Directions for this task => Take every line from the first down to the line with "FPX, CX, CY, PITCH, CAMZ" and set it down exactly, without the pictures.
———
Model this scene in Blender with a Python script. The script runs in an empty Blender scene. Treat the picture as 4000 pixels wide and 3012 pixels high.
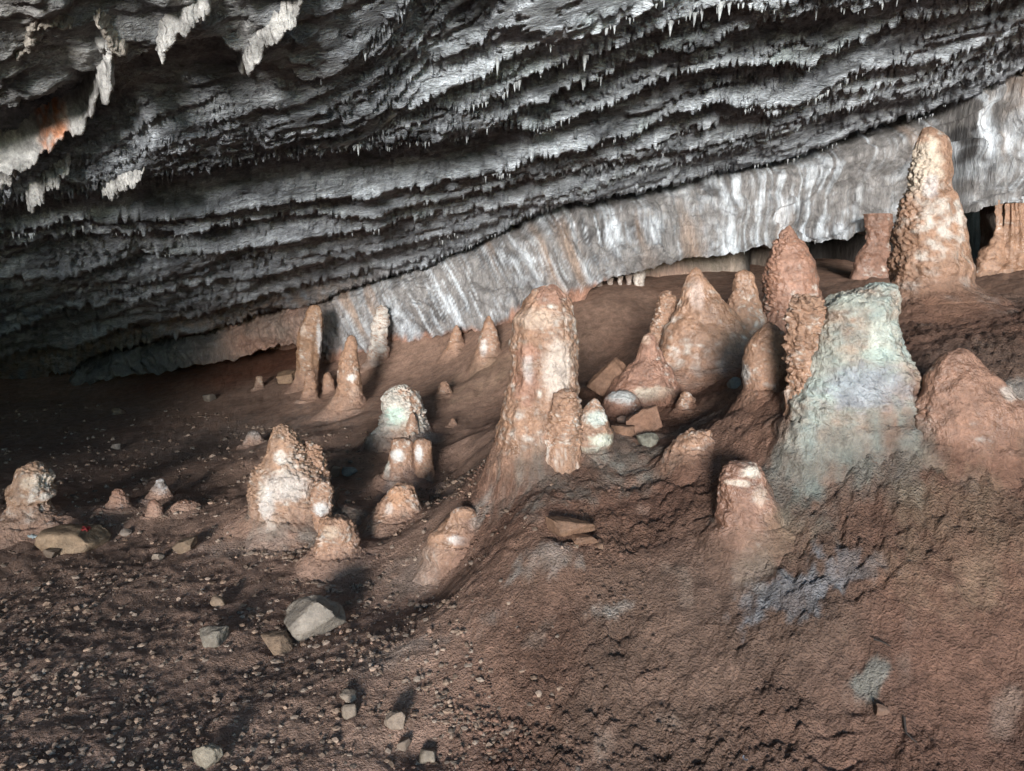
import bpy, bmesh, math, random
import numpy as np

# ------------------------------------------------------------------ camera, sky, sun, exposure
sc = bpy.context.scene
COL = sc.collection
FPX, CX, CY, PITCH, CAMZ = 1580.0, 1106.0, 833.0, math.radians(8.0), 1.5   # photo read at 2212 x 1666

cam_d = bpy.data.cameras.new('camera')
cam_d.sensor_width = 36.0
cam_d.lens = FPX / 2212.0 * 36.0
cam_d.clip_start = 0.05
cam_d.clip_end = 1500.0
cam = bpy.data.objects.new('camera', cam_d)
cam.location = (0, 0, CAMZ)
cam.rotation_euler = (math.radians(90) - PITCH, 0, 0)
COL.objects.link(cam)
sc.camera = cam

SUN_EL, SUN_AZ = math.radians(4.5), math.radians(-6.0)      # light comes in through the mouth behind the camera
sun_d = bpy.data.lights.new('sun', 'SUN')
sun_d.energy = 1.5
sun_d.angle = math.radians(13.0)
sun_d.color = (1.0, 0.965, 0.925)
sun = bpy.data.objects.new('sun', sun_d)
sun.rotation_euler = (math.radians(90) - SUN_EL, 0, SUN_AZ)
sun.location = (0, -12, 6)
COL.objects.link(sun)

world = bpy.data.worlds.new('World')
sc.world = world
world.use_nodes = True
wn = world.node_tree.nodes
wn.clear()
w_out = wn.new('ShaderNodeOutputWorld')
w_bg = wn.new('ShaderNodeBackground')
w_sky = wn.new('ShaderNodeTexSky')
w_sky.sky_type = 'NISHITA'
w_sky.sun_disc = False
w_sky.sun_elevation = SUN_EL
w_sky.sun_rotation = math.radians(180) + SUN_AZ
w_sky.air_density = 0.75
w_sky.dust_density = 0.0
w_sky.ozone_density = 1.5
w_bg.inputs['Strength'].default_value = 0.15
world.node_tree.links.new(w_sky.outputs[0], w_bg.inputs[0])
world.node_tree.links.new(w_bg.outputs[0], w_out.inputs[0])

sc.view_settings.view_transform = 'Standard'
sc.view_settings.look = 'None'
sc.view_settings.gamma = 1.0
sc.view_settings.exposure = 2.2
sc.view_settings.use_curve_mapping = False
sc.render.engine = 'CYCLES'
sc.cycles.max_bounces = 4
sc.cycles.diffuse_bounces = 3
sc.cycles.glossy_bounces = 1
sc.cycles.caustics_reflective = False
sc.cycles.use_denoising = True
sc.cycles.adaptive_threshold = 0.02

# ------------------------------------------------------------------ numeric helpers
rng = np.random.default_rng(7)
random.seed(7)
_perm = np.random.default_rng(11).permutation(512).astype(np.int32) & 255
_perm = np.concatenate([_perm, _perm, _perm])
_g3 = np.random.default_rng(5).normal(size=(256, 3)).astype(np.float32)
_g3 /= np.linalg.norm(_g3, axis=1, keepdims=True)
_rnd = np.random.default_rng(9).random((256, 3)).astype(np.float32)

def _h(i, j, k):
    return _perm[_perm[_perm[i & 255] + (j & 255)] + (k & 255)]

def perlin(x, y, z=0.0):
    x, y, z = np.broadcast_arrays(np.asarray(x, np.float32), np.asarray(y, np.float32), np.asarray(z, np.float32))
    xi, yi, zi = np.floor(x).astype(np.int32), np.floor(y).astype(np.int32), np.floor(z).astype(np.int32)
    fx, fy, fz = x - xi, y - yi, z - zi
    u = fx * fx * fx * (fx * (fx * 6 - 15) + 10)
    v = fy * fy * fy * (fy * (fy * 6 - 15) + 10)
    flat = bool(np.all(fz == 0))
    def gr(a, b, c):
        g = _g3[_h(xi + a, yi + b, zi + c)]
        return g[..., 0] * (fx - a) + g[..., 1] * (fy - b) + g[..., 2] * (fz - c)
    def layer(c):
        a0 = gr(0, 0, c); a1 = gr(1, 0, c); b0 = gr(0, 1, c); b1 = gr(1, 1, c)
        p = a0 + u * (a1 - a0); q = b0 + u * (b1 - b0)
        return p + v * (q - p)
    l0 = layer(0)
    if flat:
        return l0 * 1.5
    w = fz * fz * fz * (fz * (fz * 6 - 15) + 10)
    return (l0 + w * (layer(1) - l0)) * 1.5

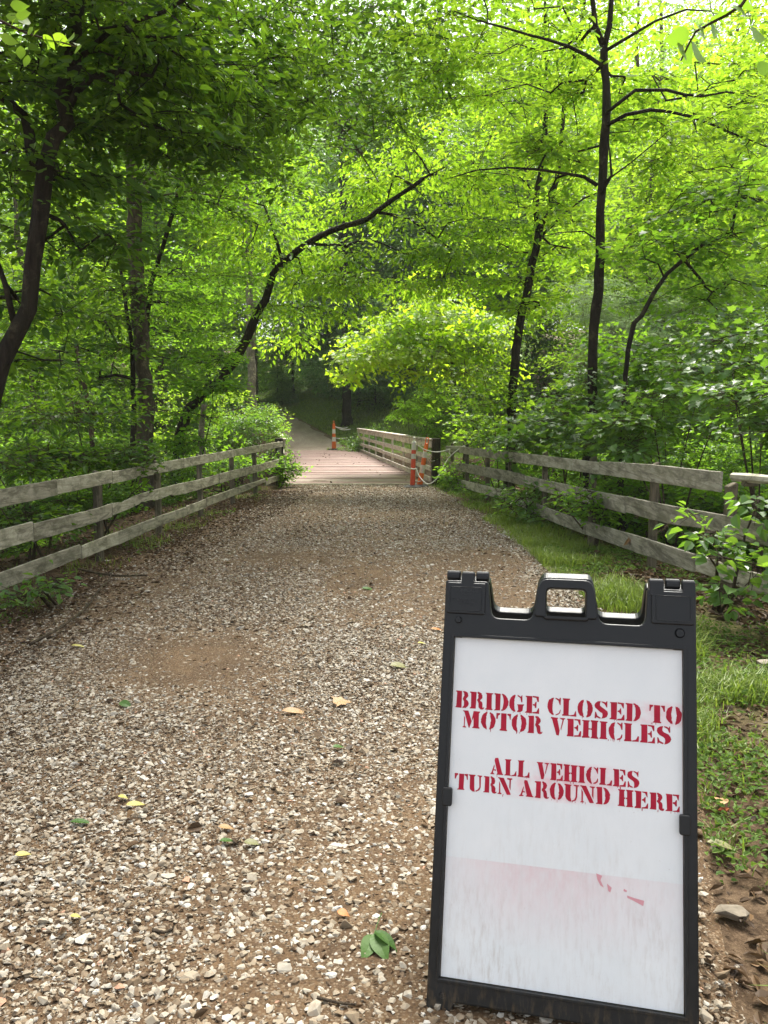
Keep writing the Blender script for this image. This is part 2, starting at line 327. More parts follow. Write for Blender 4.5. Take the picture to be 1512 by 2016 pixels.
———
Output for this task =>
Model this scene in Blender with a Python script. The script runs in an empty Blender scene. Treat the picture as 4000 pixels wide and 3012 pixels high.
import bpy, bmesh, math, random
import numpy as np

# ------------------------------------------------------------------ camera, sky, sun, exposure
sc = bpy.context.scene
COL = sc.collection
FPX, CX, CY, PITCH, CAMZ = 1580.0, 1106.0, 833.0, math.radians(8.0), 1.5   # photo read at 2212 x 1666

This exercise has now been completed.